At his death, however, we had to disobey him. He was such a good person in every sense of the word that we, his children, could not think of a funeral without extolling him.

Tributes are most often the high points of funerals.

When one does not know the person who is dead, with a healthy dose of scepticism to sift through the praises for the dead, one can come to a good appreciation of who the dead was while alive.

When one knows the person, one can easily tell if the tribute is genuine or has been exaggerated, particularly when one was closely related to the dead person and knew some of the goings-on of the family of the deceased.

Tributes present the last opportunity to right the wrongs between the living and the dead.

For family, it is the last emotional link to the dead, thus those close to the deceased ensure they pour their hearts out.

Typically to praise the dead, or even sometimes the living, some tributes have been given that question the dead for some steps taken prior to their last breath.

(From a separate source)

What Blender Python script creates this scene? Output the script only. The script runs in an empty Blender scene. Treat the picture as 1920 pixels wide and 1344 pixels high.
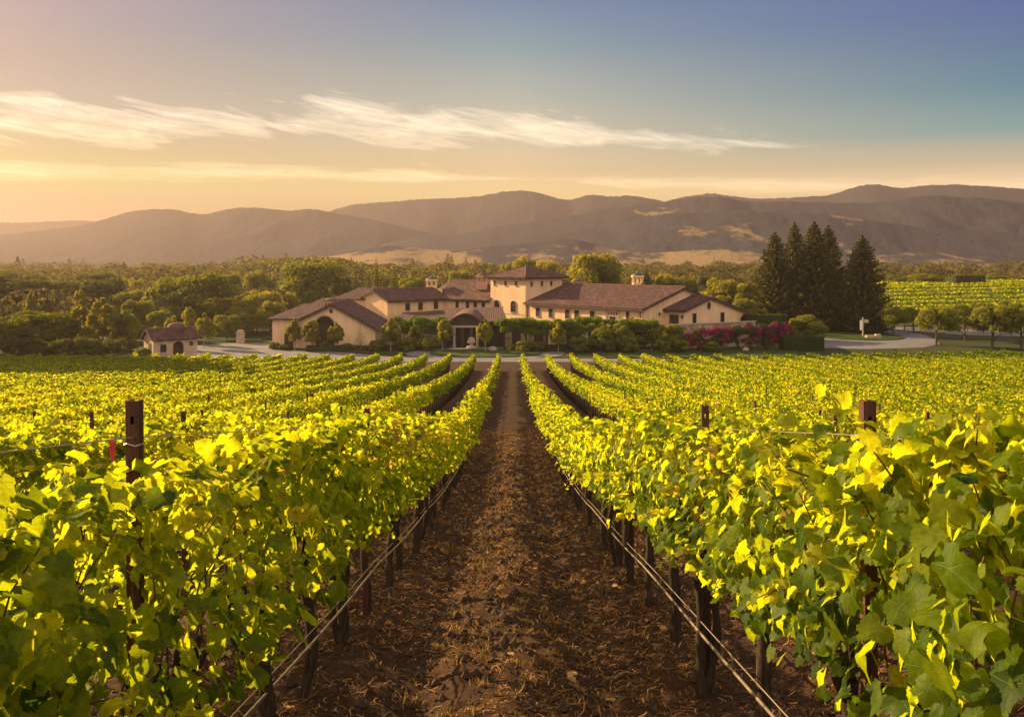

They also question why the dead person did not divulge his or her last moments to a loved one (spouses particularly use this diatribe), they ask the dead how the living can proceed with their demise.

Tributes also express lost hopes and wishes...wishes of how we would have behaved differently if the person lived.

Some use it to suggest, cajole the dead, reprimand, harangue the living and the dead... as if the dead could hear and respond or react.

The former Vice-President’s wife, Mrs Amissah-Arthur, chose to defend the good name of her husband in her tribute to him last Saturday.

Her tribute resonated her loss, which was great!

But she took the opportunity to right some of the wrongs suffered by her late husband.

The brave and blunt lady that she is, she held a mirror to us all, for us to see our treachery, lies and hypocrisy.

While he lived, some were uncharitable, lying to make him look bad.

Now in death, they all trooped to the Accra International Conference Centre to mourn!

What could be more hypocritical than that?

In fact, Mr Kwesi Amissah-Arthur broke the record by the tributes he garnered from the same people who maligned him when he lived. He had a whole volume of tributes - a 135-page book!

I bet some of them were from people who denigrated him, looked down on him or thought of him as not a pure-bred politician when he lived!

And, indeed, who is a pure-bred politician? Those who are loud mouthed? Those who shout the loudest? Those who lie the greatest? Those who plunder the poor the most?

Mrs Amissah-Arthur’s tribute should make us all bow our heads in shame for our hypocrisy.

It should cause a change in our attitudes to be straight-talking people and not double-tongued!

Really, I really would not cherish a tribute in death, like my late father, if it was offered by the treacherous, liars and hypocrites!